_Input rows_
* begin *

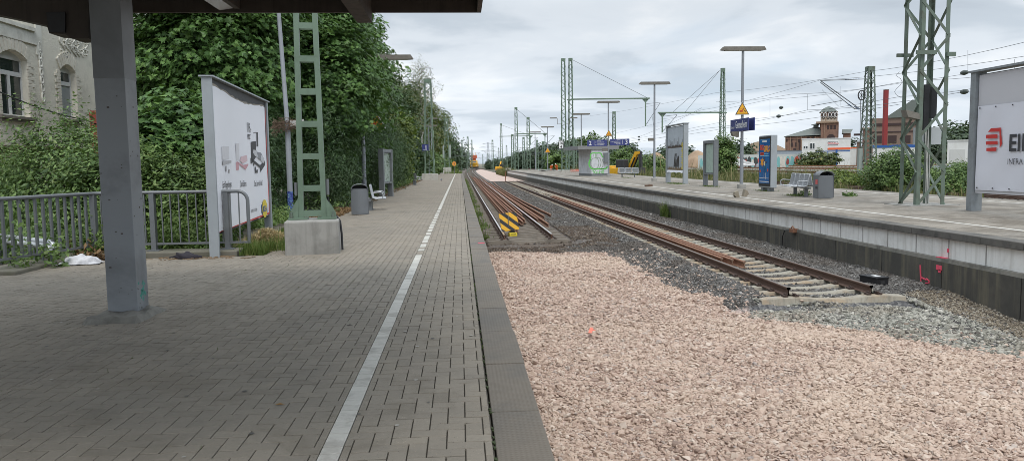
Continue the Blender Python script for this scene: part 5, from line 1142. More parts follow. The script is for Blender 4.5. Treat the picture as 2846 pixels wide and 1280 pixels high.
b=MB(); b.tube([sY(2500,200,58)]+[sY(2490+14*math.sin(k*.9)+k*2,210+k*9,58) for k in range(7)]+[sY(2505,272,56)],.016,5); tag(b.build('feeder_loop',M('wire_grey',(.10,.105,.11),.5,.1,5)),'loose curved jumper cable hanging between the overhead wires left of the big mast','cable')
# ------------------------------------------------------------------ further tracks and stacked track panels
def lin(x): return lambda y: x+0*y
for x,y0,y1,l in ((30.4,18,260,'rusty running track just beyond the far platform weeds'),(25.6,18,300,'running track hidden close behind the far platform')):
    track('railway_track',l,lin(x),y0,y1,-.83,m_sleeper_o,m_railtop,70)
bg_=MB(); bg_.box(23.2,33.2,10,300,-1.2,-.86); kind(bg_.build('ballast_strip',M('ballast_far',(.15,.135,.115),.95,.3,20,dirt=(.24,.20,.15),dsc=.4,damt=.6)),'structure')
m_slp2=M('sleeper_stack_pale',(.42,.40,.35),.9,.15,6,dirt=(.25,.22,.18),dsc=2,damt=.5)
def panel_stack(label,x,y,L_,n,rz):
    t=thing('track_panel_stack',label,'track panel stack',(x,y,GZ),rz,'stacked track panels'); 
    for k in range(n):
        z=.25+k*.44; b=MB(); s=random.uniform(-.3,.3); e=MB()
        q=-L_/2
        while q<L_/2: e.chbox(s+-1.3,s+1.3,q-.12,q+.12,z,z+.2,.02) if k>=n-2 else e.box(s-1.3,s+1.3,q-.12,q+.12,z,z+.2); q+=.62
        kind(e.build('sleepers',m_slp2,t),'stuff')
        for sx in (-.75,.75): r=MB(); r.box(s+sx-.035,s+sx+.035,-L_/2-.5,L_/2+.5,z+.20,z+.36); r.box(s+sx-.07,s+sx+.07,-L_/2-.5,L_/2+.5,z+.2,z+.225); r.build('rail',m_rust,t)
panel_stack('stack of concrete-sleepered track panels nearest to the mast before the brick factory',40.,78,17,3,.16)
panel_stack('stack of track panels behind the advertising case and the double seat row',38.,98,17,3,.10)
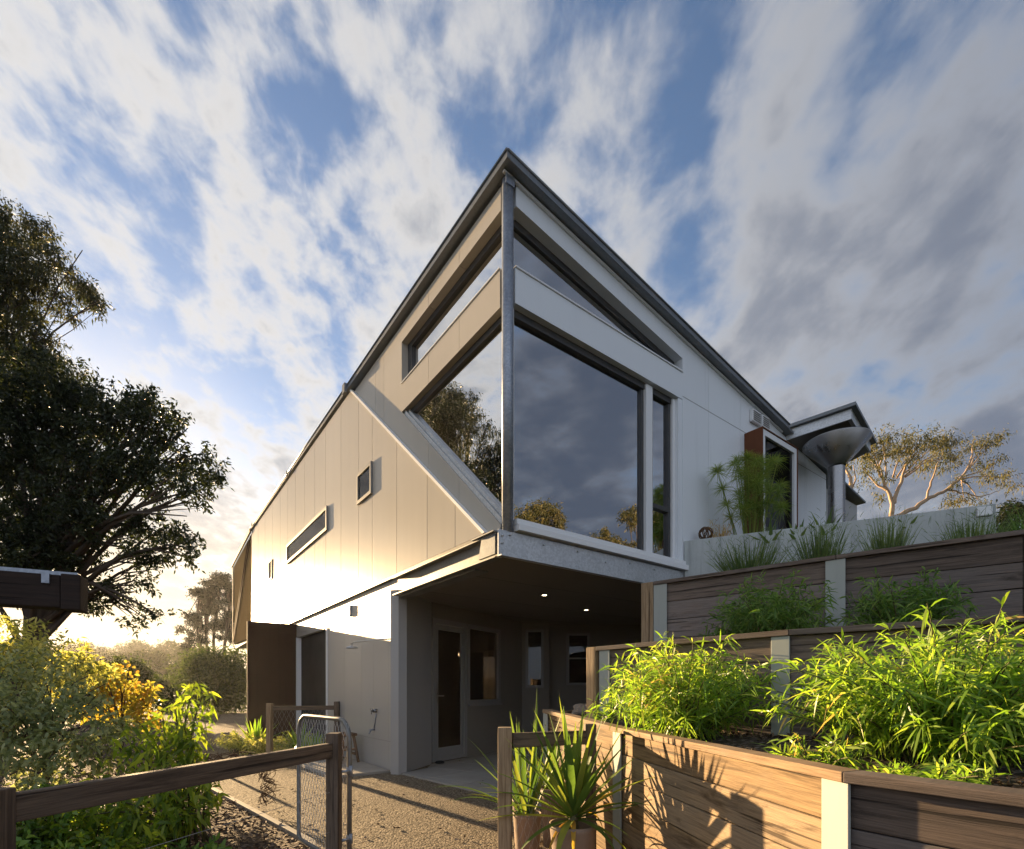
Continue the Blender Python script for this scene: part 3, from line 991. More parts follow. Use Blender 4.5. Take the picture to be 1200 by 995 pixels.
mb.box(W(0.10, -0.065, 2.668), RR * (rj - 0.0), LL * 0.22, UP * 0.065)
part(mb, 'sill', M['white'], nw, 0.004)
mb = MB(); mb.box(W(0.1, 0.115, 2.79), RR * (rj - 0.1), LL * 0.008, UP * 2.06)
part(mb, 'pane', M['glass'], nw)
mb = MB(); mb.box(W(re + 0.056, 0.005, 2.79), UP * 2.07, RR * (rj - re - 0.058), LL * 0.16)
part(mb, 'jamb', M['panel_sky'], nw)

# --- corner column, steel beams
mb = MB(); mb.tube([W(0.035, 0.035, 2.655), W(0.035, 0.035, 6.02)], 0.056, 20)
mb.box(W(-0.03, -0.03, 5.93), UP * 0.09, RR * 0.10, LL * 0.012)
part(mb, 'column', M['galvdk'])


def channel(mb, p, q, out, hgt, fl=0.075, th=0.012):
    p, q, out = (np.asarray(v, float) for v in (p, q, out)); ax = q - p
    mb.box(p, ax, -out * th, UP * hgt)
    mb.box(p + UP * 0.0, ax, out * fl, UP * th)
    mb.box(p + UP * (hgt - th), ax, out * fl, UP * th)


mb = MB()
channel(mb, W(-0.02, 0.06, 2.405), W(-0.02, 2.46, 2.405), -RR, 0.235)
mb.box(W(-0.01, 0.55, 2.385), LL * 1.85, RR * 0.16, UP * 0.018)
part(mb, 'west_beam', M['beamsteel'])
mb = MB()
mb.box(W(-0.10, -0.004, 2.40), RR * 2.95, LL * 0.014, UP * 0.255)
mb.box(W(-0.10, -0.05, 2.400), RR * 2.95, LL * 0.045, UP * 0.012)
for r in (0.02, 0.02 + 1e-3):
    pass
for r, z in ((-0.06, 2.60), (-0.06, 2.53), (0.03, 2.62), (0.45, 2.60), (0.92, 2.61), (1.35, 2.56), (1.75, 2.61), (2.2, 2.60)):
    mb.tube([W(r, -0.004, z), W(r, -0.02, z)], 0.012, 6)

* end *

_Goal_
Copy the records above exactly. The pictures are not part of the copy.

_The reply_
Continue the Blender Python script for this scene: part 5, from line 1142. More parts follow. The script is for Blender 4.5. Treat the picture as 2846 pixels wide and 1280 pixels high.
b=MB(); b.tube([sY(2500,200,58)]+[sY(2490+14*math.sin(k*.9)+k*2,210+k*9,58) for k in range(7)]+[sY(2505,272,56)],.016,5); tag(b.build('feeder_loop',M('wire_grey',(.10,.105,.11),.5,.1,5)),'loose curved jumper cable hanging between the overhead wires left of the big mast','cable')
# ------------------------------------------------------------------ further tracks and stacked track panels
def lin(x): return lambda y: x+0*y
for x,y0,y1,l in ((30.4,18,260,'rusty running track just beyond the far platform weeds'),(25.6,18,300,'running track hidden close behind the far platform')):
    track('railway_track',l,lin(x),y0,y1,-.83,m_sleeper_o,m_railtop,70)
bg_=MB(); bg_.box(23.2,33.2,10,300,-1.2,-.86); kind(bg_.build('ballast_strip',M('ballast_far',(.15,.135,.115),.95,.3,20,dirt=(.24,.20,.15),dsc=.4,damt=.6)),'structure')
m_slp2=M('sleeper_stack_pale',(.42,.40,.35),.9,.15,6,dirt=(.25,.22,.18),dsc=2,damt=.5)
def panel_stack(label,x,y,L_,n,rz):
    t=thing('track_panel_stack',label,'track panel stack',(x,y,GZ),rz,'stacked track panels'); 
    for k in range(n):
        z=.25+k*.44; b=MB(); s=random.uniform(-.3,.3); e=MB()
        q=-L_/2
        while q<L_/2: e.chbox(s+-1.3,s+1.3,q-.12,q+.12,z,z+.2,.02) if k>=n-2 else e.box(s-1.3,s+1.3,q-.12,q+.12,z,z+.2); q+=.62
        kind(e.build('sleepers',m_slp2,t),'stuff')
        for sx in (-.75,.75): r=MB(); r.box(s+sx-.035,s+sx+.035,-L_/2-.5,L_/2+.5,z+.20,z+.36); r.box(s+sx-.07,s+sx+.07,-L_/2-.5,L_/2+.5,z+.2,z+.225); r.build('rail',m_rust,t)
panel_stack('stack of concrete-sleepered track panels nearest to the mast before the brick factory',40.,78,17,3,.16)
panel_stack('stack of track panels behind the advertising case and the double seat row',38.,98,17,3,.10)
Continue the Blender Python script for this scene: part 3, from line 991. More parts follow. Use Blender 4.5. Take the picture to be 1200 by 995 pixels.
mb.box(W(0.10, -0.065, 2.668), RR * (rj - 0.0), LL * 0.22, UP * 0.065)
part(mb, 'sill', M['white'], nw, 0.004)
mb = MB(); mb.box(W(0.1, 0.115, 2.79), RR * (rj - 0.1), LL * 0.008, UP * 2.06)
part(mb, 'pane', M['glass'], nw)
mb = MB(); mb.box(W(re + 0.056, 0.005, 2.79), UP * 2.07, RR * (rj - re - 0.058), LL * 0.16)
part(mb, 'jamb', M['panel_sky'], nw)

# --- corner column, steel beams
mb = MB(); mb.tube([W(0.035, 0.035, 2.655), W(0.035, 0.035, 6.02)], 0.056, 20)
mb.box(W(-0.03, -0.03, 5.93), UP * 0.09, RR * 0.10, LL * 0.012)
part(mb, 'column', M['galvdk'])


def channel(mb, p, q, out, hgt, fl=0.075, th=0.012):
    p, q, out = (np.asarray(v, float) for v in (p, q, out)); ax = q - p
    mb.box(p, ax, -out * th, UP * hgt)
    mb.box(p + UP * 0.0, ax, out * fl, UP * th)
    mb.box(p + UP * (hgt - th), ax, out * fl, UP * th)


mb = MB()
channel(mb, W(-0.02, 0.06, 2.405), W(-0.02, 2.46, 2.405), -RR, 0.235)
mb.box(W(-0.01, 0.55, 2.385), LL * 1.85, RR * 0.16, UP * 0.018)
part(mb, 'west_beam', M['beamsteel'])
mb = MB()
mb.box(W(-0.10, -0.004, 2.40), RR * 2.95, LL * 0.014, UP * 0.255)
mb.box(W(-0.10, -0.05, 2.400), RR * 2.95, LL * 0.045, UP * 0.012)
for r in (0.02, 0.02 + 1e-3):
    pass
for r, z in ((-0.06, 2.60), (-0.06, 2.53), (0.03, 2.62), (0.45, 2.60), (0.92, 2.61), (1.35, 2.56), (1.75, 2.61), (2.2, 2.60)):
    mb.tube([W(r, -0.004, z), W(r, -0.02, z)], 0.012, 6)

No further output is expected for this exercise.